## DATA FOR PROCESSING
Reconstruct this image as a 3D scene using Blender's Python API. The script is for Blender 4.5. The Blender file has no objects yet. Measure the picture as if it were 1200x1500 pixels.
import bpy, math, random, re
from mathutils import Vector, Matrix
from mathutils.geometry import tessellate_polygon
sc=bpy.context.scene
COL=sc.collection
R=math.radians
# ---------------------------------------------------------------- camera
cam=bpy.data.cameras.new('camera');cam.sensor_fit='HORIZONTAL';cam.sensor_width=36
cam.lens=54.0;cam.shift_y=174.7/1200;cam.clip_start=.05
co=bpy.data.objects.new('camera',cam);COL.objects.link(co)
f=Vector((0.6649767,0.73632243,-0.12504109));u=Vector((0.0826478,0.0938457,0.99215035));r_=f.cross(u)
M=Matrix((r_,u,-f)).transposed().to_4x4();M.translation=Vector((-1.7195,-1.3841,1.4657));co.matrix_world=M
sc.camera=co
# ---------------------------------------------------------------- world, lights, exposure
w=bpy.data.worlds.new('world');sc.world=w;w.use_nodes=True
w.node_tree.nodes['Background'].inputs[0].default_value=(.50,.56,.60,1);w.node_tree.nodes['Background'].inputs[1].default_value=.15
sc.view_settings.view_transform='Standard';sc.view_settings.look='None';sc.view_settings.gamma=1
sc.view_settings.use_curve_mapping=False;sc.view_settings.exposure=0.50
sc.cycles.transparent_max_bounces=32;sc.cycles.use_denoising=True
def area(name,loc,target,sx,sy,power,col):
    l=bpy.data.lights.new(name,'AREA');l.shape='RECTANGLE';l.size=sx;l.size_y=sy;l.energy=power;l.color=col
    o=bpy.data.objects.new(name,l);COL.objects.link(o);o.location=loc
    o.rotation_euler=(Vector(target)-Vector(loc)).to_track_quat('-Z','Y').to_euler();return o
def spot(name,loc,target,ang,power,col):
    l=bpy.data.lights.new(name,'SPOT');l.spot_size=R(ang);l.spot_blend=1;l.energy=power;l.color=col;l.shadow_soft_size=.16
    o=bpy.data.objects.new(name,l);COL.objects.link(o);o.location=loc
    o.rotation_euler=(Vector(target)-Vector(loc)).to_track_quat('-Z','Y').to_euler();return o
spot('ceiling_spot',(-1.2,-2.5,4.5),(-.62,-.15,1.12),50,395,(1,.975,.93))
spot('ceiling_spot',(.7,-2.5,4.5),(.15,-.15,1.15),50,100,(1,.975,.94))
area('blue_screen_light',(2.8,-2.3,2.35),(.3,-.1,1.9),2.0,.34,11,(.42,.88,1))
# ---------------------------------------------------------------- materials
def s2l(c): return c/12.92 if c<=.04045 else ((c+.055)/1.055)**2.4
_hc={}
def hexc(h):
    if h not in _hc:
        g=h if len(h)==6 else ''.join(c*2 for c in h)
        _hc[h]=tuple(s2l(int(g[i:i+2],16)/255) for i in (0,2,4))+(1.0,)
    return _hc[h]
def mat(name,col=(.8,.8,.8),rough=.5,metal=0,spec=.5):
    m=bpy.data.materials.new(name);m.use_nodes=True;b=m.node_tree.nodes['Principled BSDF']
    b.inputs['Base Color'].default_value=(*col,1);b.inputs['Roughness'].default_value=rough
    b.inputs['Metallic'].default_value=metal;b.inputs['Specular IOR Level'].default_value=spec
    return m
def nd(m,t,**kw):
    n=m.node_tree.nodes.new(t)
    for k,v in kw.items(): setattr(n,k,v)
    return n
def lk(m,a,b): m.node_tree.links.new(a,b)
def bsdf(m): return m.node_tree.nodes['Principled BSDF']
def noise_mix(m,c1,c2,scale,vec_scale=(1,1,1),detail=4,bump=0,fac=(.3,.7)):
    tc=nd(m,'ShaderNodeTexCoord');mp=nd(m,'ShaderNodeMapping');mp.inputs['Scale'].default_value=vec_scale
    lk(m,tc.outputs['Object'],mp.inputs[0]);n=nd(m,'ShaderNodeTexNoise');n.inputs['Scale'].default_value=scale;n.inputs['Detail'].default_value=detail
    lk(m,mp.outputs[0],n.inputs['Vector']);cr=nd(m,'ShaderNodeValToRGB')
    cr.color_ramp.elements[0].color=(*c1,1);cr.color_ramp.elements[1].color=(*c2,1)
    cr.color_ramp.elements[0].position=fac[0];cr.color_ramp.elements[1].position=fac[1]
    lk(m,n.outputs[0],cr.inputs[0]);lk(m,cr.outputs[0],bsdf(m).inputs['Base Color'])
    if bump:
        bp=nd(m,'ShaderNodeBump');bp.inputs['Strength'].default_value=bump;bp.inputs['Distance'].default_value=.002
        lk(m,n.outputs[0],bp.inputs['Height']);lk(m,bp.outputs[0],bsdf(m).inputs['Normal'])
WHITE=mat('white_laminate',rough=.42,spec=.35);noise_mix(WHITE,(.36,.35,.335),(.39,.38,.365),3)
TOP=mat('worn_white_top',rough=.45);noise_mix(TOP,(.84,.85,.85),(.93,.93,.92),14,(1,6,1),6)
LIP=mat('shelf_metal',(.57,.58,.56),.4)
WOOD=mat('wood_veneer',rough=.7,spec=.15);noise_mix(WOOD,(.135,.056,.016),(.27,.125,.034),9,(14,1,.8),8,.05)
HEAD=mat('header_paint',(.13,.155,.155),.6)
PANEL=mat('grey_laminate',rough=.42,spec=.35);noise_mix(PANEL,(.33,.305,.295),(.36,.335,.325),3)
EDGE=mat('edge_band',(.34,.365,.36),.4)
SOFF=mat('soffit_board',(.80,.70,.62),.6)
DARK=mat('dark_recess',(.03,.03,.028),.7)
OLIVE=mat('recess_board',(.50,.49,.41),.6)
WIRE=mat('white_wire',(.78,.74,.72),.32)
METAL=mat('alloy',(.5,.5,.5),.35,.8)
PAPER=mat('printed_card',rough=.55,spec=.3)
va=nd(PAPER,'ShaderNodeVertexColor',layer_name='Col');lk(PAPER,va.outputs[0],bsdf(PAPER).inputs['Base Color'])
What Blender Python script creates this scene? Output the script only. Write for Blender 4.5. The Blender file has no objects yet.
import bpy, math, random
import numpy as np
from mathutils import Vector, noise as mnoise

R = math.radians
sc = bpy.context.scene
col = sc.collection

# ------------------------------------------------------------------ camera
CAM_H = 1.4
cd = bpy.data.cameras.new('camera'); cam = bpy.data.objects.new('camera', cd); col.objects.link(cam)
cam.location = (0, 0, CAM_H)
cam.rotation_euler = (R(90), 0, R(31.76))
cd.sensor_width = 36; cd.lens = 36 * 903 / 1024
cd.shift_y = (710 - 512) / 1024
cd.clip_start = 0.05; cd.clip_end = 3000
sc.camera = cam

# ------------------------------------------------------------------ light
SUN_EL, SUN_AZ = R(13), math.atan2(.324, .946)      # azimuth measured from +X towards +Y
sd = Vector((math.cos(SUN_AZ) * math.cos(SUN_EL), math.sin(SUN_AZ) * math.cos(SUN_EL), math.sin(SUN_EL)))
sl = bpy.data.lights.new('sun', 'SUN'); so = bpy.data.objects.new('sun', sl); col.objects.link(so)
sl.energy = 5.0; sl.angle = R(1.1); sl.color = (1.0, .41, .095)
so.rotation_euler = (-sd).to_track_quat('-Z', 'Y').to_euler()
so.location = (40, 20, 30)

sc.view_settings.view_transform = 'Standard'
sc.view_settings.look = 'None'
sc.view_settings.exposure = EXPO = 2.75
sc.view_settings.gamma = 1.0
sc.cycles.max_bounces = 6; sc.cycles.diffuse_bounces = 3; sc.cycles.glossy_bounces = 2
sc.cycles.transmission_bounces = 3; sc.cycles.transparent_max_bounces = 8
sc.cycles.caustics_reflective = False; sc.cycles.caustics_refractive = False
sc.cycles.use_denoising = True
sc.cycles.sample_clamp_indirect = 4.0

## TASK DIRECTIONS
Take the line that contains "What Blender Python", the line that contains "sc.camera = cam", and all lines between, and give them again exactly; include no other line.

## ANSWER TO THE PROBLEM
What Blender Python script creates this scene? Output the script only. Write for Blender 4.5. The Blender file has no objects yet.
import bpy, math, random
import numpy as np
from mathutils import Vector, noise as mnoise

R = math.radians
sc = bpy.context.scene
col = sc.collection

# ------------------------------------------------------------------ camera
CAM_H = 1.4
cd = bpy.data.cameras.new('camera'); cam = bpy.data.objects.new('camera', cd); col.objects.link(cam)
cam.location = (0, 0, CAM_H)
cam.rotation_euler = (R(90), 0, R(31.76))
cd.sensor_width = 36; cd.lens = 36 * 903 / 1024
cd.shift_y = (710 - 512) / 1024
cd.clip_start = 0.05; cd.clip_end = 3000
sc.camera = cam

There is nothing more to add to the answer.